- _DATA PROVIDED_:

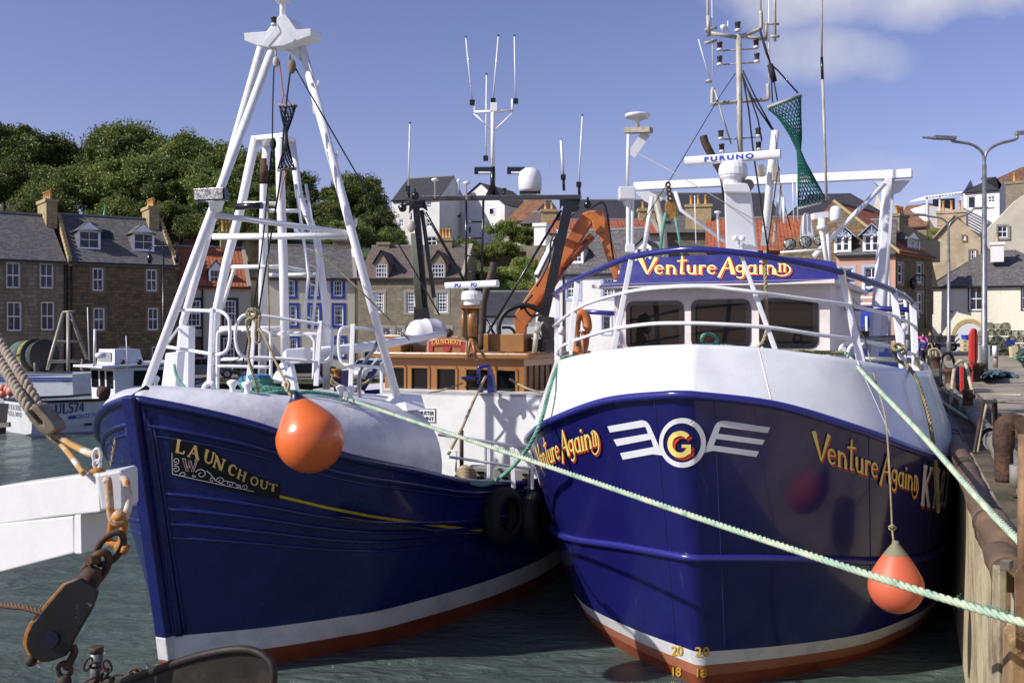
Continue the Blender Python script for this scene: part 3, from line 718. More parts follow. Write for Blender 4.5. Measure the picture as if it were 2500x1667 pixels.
# visor band carrying the name
bp_ = Plane(wp.pt(0, 5.38, .42), e, nb, .55)
mb = MB()
top = [(1520, 641), (1545, 637), (1620, 628), (1700, 623), (1800, 621), (1900, 626), (1999, 633), (2040, 640)]
bot = [(2049, 681), (1900, 689), (1667, 692), (1461, 700), (1478, 687), (1505, 687)]
poly = [bp_.hit(*p) for p in top+bot]
mb.prism([bp_.pt(*p) for p in poly], -nb*.05)
mb.build('visor', mat('blue_visor_paint', (30, 32, 104), .3, var=((38, 42, 120), 2, .4, .7), bump=(6, .06, .01), coat=.2), va)
mb = MB(); zc = 5.36
q = [wp.pt(-.25, zc, .40), wp.pt(wlen+.12, zc, .40), wp.pt(wlen+.12, zc, -4.5), wp.pt(-.25, zc, -4.5)]
mb.prism([V((p.x, p.y, zc)) for p in q], (0, 0, .06)); mb.build('visor_soffit', MATS['offwhite_wheelhouse_paint'], va)
mb = MB(); q = [wp.pt(.1, 5.6, .1), wp.pt(wlen-.1, 5.6, .1), wp.pt(wlen-.1, 5.6, -4.2), wp.pt(.1, 5.6, -4.2)]
mb.prism(q, (0, 0, .06)); mb.build('roof', WHITE2, va)
mA, mB_ = MB(), MB()
def bm(x, y, l, o=.01):
    u, z = bp_.hit(1562+x, 669-y*39-.0*x); return bp_.pt(u, z, o+l)
sts, wd = layout('Venture', GL, .05); s2, w2 = layout('Again', GL, .05); sts += [[(x+wd+.0, y, q) for x, y, q in a] for a in s2]; wd += w2
sts.append([(wd-.1, .3, .1), (wd-.05, -.05, .06)]); sts.append(arc(wd+.2, .26, .38, .36, 205, 465, .07, 26, .03))
for dx in (.05, .26): sts += [[(x+wd+dx, y+.14, q*.9) for x, y, q in a] for a in GL['|'][1]]
kx = 370/(wd+.62)
for m_, dx, dy, bs in ((mB_, .07, -.08, 0), (mA, 0, 0, .008)):
    strokes(m_, sts, lambda x, y, l: bm((x+dx)*kx, y+dy, l), .1, bs)
mA.build('name_lettering', CREAM, va); mB_.build('name_lettering_shadow', REDL, va)
# rails on the bulwark
RT = [(1352, 720, 16.3), (1395, 690, 15.2), (1470, 655, 14.2), (1540, 628, 13.5), (1640, 612, 13.0), (1710, 609, 12.8), (1810, 618, 12.7), (1900, 632, 12.8), (2055, 665, 13.3), (2130, 690, 13.8), (2185, 712, 14.4), (2225, 738, 15.4), (2238, 775, 16.4)]
mb = MB(); mb.tube(catm([W(*p) for p in RT], 6), .043, 10); mb.build('top_rail', BLUET, va)
RM = [(1352, 796, 16.3), (1396, 762, 15.0), (1443, 738, 14.4), (1523, 715, 13.5), (1587, 705, 13.1), (1667, 700, 12.8), (1746, 702, 12.7), (1842, 713, 12.6), (1900, 721, 12.7), (1996, 734, 12.9), (2075, 746, 13.2), (2187, 773, 14.2), (2236, 799, 15.4)]
mb = MB(); mb.tube(catm([W(*p) for p in RM], 6), .026, 8); mb.build('middle_rail', WHITE2, va)
RL = [(1356, 868, 16.2), (1370, 848, 15.6), (1389, 837, 15.0), (1443, 818, 14.3), (1504, 802, 13.5), (1587, 791, 13.0), (1667, 789, 12.7), (1746, 791, 12.6), (1874, 799, 12.6), (1996, 817, 12.8), (2091, 829, 13.2), (2187, 850, 14.1), (2235, 867, 15.2)]
mb = MB(); mb.tube(catm([W(*p) for p in RL], 6), .026, 8); mb.build('lower_rail', WHITE2, va)
def plate_post(name, p0, p1, d0, d1, w0, w1, m, par, th=.05):
    a, b = W(*p0, d0), W(*p1, d1); rt = VA.v
    vs = []
    for c, w_ in ((a, w0*d0/F), (b, w1*d1/F)):
        for x, y in ((-1, -1), (1, -1), (1, 1), (-1, 1)): vs.append(c+V((1, -.1, 0))*(x*w_/2)+V((0, 1, 0))*(y*th/2))
    mb = MB(); mb.add(vs, [(3, 2, 1, 0), (4, 5, 6, 7), (0, 1, 5, 4), (1, 2, 6, 5), (2, 3, 7, 6), (3, 0, 4, 7)])
    return mb.build(name, m, par, bev=.008)
for p0, p1, d0, d1, w0, w1 in (((1360, 719), (1361, 905), 16.3, 16.0, 13, 14), ((1410, 682), (1392, 858), 15.0, 14.8, 14, 15), ((1541, 632), (1497, 862), 13.5, 13.5, 12, 15), ((1808, 620), (1895, 860), 12.75, 12.6, 9, 12), ((2054, 667), (2102, 885), 13.3, 13.1, 15, 19), ((2181, 705), (2205, 899), 14.35, 14.0, 14, 18), ((2228, 738), (2236, 910), 15.4, 15.1, 15, 16)):
    plate_post('rail_post', p0, p1, d0, d1, w0, w1, WHITE, va)
mb = MB(); mb.tube(catm([W(1389, 838, 15.0), W(1393, 850, 14.9), W(1396, 877, 14.6)], 5), [.026]*6+[.03]*5, 8); mb.build('rail_foot', WHITE2, va)
# after handrail beyond the bulwark
for pts, m_ in ((((1430, 761, 19), (1500, 765, 19), (1560, 766, 19)), BLUET), (((2050, 752, 17), (2140, 753, 16.6), (2225, 756, 16.2)), BLUET), (((2100, 829, 16), (2225, 822, 16)), STEEL), (((2080, 875, 15.6), (2225, 880, 15.4)), STEEL)):
    mb = MB(); mb.tube([W(*p) for p in pts], .045, 8); mb.build('deck_rail', m_, va)
# fairlead on the right bulwark
mb = MB(); mb.tube(catm([W(2042, 873, 13.3), W(2058, 842, 13.3), W(2075, 838, 13.3), W(2094, 842, 13.3), W(2108, 878, 13.3)], 6), .035, 8)
mb.tube(catm([W(2068, 866, 13.2), W(2076, 846, 13.2), W(2090, 843, 13.2), W(2097, 858, 13.2), W(2092, 880, 13.2)], 5), .025, 8)
mb.prism([W(2040, 874, 13.2), W(2064, 880, 13.2), W(2066, 850, 13.2), (W(2056, 845, 13.2))], (.02, .06, 0)); mb.prism([W(2090, 884, 13.2), W(2112, 888, 13.2), W(2104, 850, 13.2), W(2094, 846, 13.2)], (.02, .06, 0))
mb.build('fairlead', WHITE, va, bev=.01)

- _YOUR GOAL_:
Repeat the material above word for word, please, apart from its images.

- _RESULT OF THE EXERCISE_:
Continue the Blender Python script for this scene: part 3, from line 718. More parts follow. Write for Blender 4.5. Measure the picture as if it were 2500x1667 pixels.
# visor band carrying the name
bp_ = Plane(wp.pt(0, 5.38, .42), e, nb, .55)
mb = MB()
top = [(1520, 641), (1545, 637), (1620, 628), (1700, 623), (1800, 621), (1900, 626), (1999, 633), (2040, 640)]
bot = [(2049, 681), (1900, 689), (1667, 692), (1461, 700), (1478, 687), (1505, 687)]
poly = [bp_.hit(*p) for p in top+bot]
mb.prism([bp_.pt(*p) for p in poly], -nb*.05)
mb.build('visor', mat('blue_visor_paint', (30, 32, 104), .3, var=((38, 42, 120), 2, .4, .7), bump=(6, .06, .01), coat=.2), va)
mb = MB(); zc = 5.36
q = [wp.pt(-.25, zc, .40), wp.pt(wlen+.12, zc, .40), wp.pt(wlen+.12, zc, -4.5), wp.pt(-.25, zc, -4.5)]
mb.prism([V((p.x, p.y, zc)) for p in q], (0, 0, .06)); mb.build('visor_soffit', MATS['offwhite_wheelhouse_paint'], va)
mb = MB(); q = [wp.pt(.1, 5.6, .1), wp.pt(wlen-.1, 5.6, .1), wp.pt(wlen-.1, 5.6, -4.2), wp.pt(.1, 5.6, -4.2)]
mb.prism(q, (0, 0, .06)); mb.build('roof', WHITE2, va)
mA, mB_ = MB(), MB()
def bm(x, y, l, o=.01):
    u, z = bp_.hit(1562+x, 669-y*39-.0*x); return bp_.pt(u, z, o+l)
sts, wd = layout('Venture', GL, .05); s2, w2 = layout('Again', GL, .05); sts += [[(x+wd+.0, y, q) for x, y, q in a] for a in s2]; wd += w2
sts.append([(wd-.1, .3, .1), (wd-.05, -.05, .06)]); sts.append(arc(wd+.2, .26, .38, .36, 205, 465, .07, 26, .03))
for dx in (.05, .26): sts += [[(x+wd+dx, y+.14, q*.9) for x, y, q in a] for a in GL['|'][1]]
kx = 370/(wd+.62)
for m_, dx, dy, bs in ((mB_, .07, -.08, 0), (mA, 0, 0, .008)):
    strokes(m_, sts, lambda x, y, l: bm((x+dx)*kx, y+dy, l), .1, bs)
mA.build('name_lettering', CREAM, va); mB_.build('name_lettering_shadow', REDL, va)
# rails on the bulwark
RT = [(1352, 720, 16.3), (1395, 690, 15.2), (1470, 655, 14.2), (1540, 628, 13.5), (1640, 612, 13.0), (1710, 609, 12.8), (1810, 618, 12.7), (1900, 632, 12.8), (2055, 665, 13.3), (2130, 690, 13.8), (2185, 712, 14.4), (2225, 738, 15.4), (2238, 775, 16.4)]
mb = MB(); mb.tube(catm([W(*p) for p in RT], 6), .043, 10); mb.build('top_rail', BLUET, va)
RM = [(1352, 796, 16.3), (1396, 762, 15.0), (1443, 738, 14.4), (1523, 715, 13.5), (1587, 705, 13.1), (1667, 700, 12.8), (1746, 702, 12.7), (1842, 713, 12.6), (1900, 721, 12.7), (1996, 734, 12.9), (2075, 746, 13.2), (2187, 773, 14.2), (2236, 799, 15.4)]
mb = MB(); mb.tube(catm([W(*p) for p in RM], 6), .026, 8); mb.build('middle_rail', WHITE2, va)
RL = [(1356, 868, 16.2), (1370, 848, 15.6), (1389, 837, 15.0), (1443, 818, 14.3), (1504, 802, 13.5), (1587, 791, 13.0), (1667, 789, 12.7), (1746, 791, 12.6), (1874, 799, 12.6), (1996, 817, 12.8), (2091, 829, 13.2), (2187, 850, 14.1), (2235, 867, 15.2)]
mb = MB(); mb.tube(catm([W(*p) for p in RL], 6), .026, 8); mb.build('lower_rail', WHITE2, va)
def plate_post(name, p0, p1, d0, d1, w0, w1, m, par, th=.05):
    a, b = W(*p0, d0), W(*p1, d1); rt = VA.v
    vs = []
    for c, w_ in ((a, w0*d0/F), (b, w1*d1/F)):
        for x, y in ((-1, -1), (1, -1), (1, 1), (-1, 1)): vs.append(c+V((1, -.1, 0))*(x*w_/2)+V((0, 1, 0))*(y*th/2))
    mb = MB(); mb.add(vs, [(3, 2, 1, 0), (4, 5, 6, 7), (0, 1, 5, 4), (1, 2, 6, 5), (2, 3, 7, 6), (3, 0, 4, 7)])
    return mb.build(name, m, par, bev=.008)
for p0, p1, d0, d1, w0, w1 in (((1360, 719), (1361, 905), 16.3, 16.0, 13, 14), ((1410, 682), (1392, 858), 15.0, 14.8, 14, 15), ((1541, 632), (1497, 862), 13.5, 13.5, 12, 15), ((1808, 620), (1895, 860), 12.75, 12.6, 9, 12), ((2054, 667), (2102, 885), 13.3, 13.1, 15, 19), ((2181, 705), (2205, 899), 14.35, 14.0, 14, 18), ((2228, 738), (2236, 910), 15.4, 15.1, 15, 16)):
    plate_post('rail_post', p0, p1, d0, d1, w0, w1, WHITE, va)
mb = MB(); mb.tube(catm([W(1389, 838, 15.0), W(1393, 850, 14.9), W(1396, 877, 14.6)], 5), [.026]*6+[.03]*5, 8); mb.build('rail_foot', WHITE2, va)
# after handrail beyond the bulwark
for pts, m_ in ((((1430, 761, 19), (1500, 765, 19), (1560, 766, 19)), BLUET), (((2050, 752, 17), (2140, 753, 16.6), (2225, 756, 16.2)), BLUET), (((2100, 829, 16), (2225, 822, 16)), STEEL), (((2080, 875, 15.6), (2225, 880, 15.4)), STEEL)):
    mb = MB(); mb.tube([W(*p) for p in pts], .045, 8); mb.build('deck_rail', m_, va)
# fairlead on the right bulwark
mb = MB(); mb.tube(catm([W(2042, 873, 13.3), W(2058, 842, 13.3), W(2075, 838, 13.3), W(2094, 842, 13.3), W(2108, 878, 13.3)], 6), .035, 8)
mb.tube(catm([W(2068, 866, 13.2), W(2076, 846, 13.2), W(2090, 843, 13.2), W(2097, 858, 13.2), W(2092, 880, 13.2)], 5), .025, 8)
mb.prism([W(2040, 874, 13.2), W(2064, 880, 13.2), W(2066, 850, 13.2), (W(2056, 845, 13.2))], (.02, .06, 0)); mb.prism([W(2090, 884, 13.2), W(2112, 888, 13.2), W(2104, 850, 13.2), W(2094, 846, 13.2)], (.02, .06, 0))
mb.build('fairlead', WHITE, va, bev=.01)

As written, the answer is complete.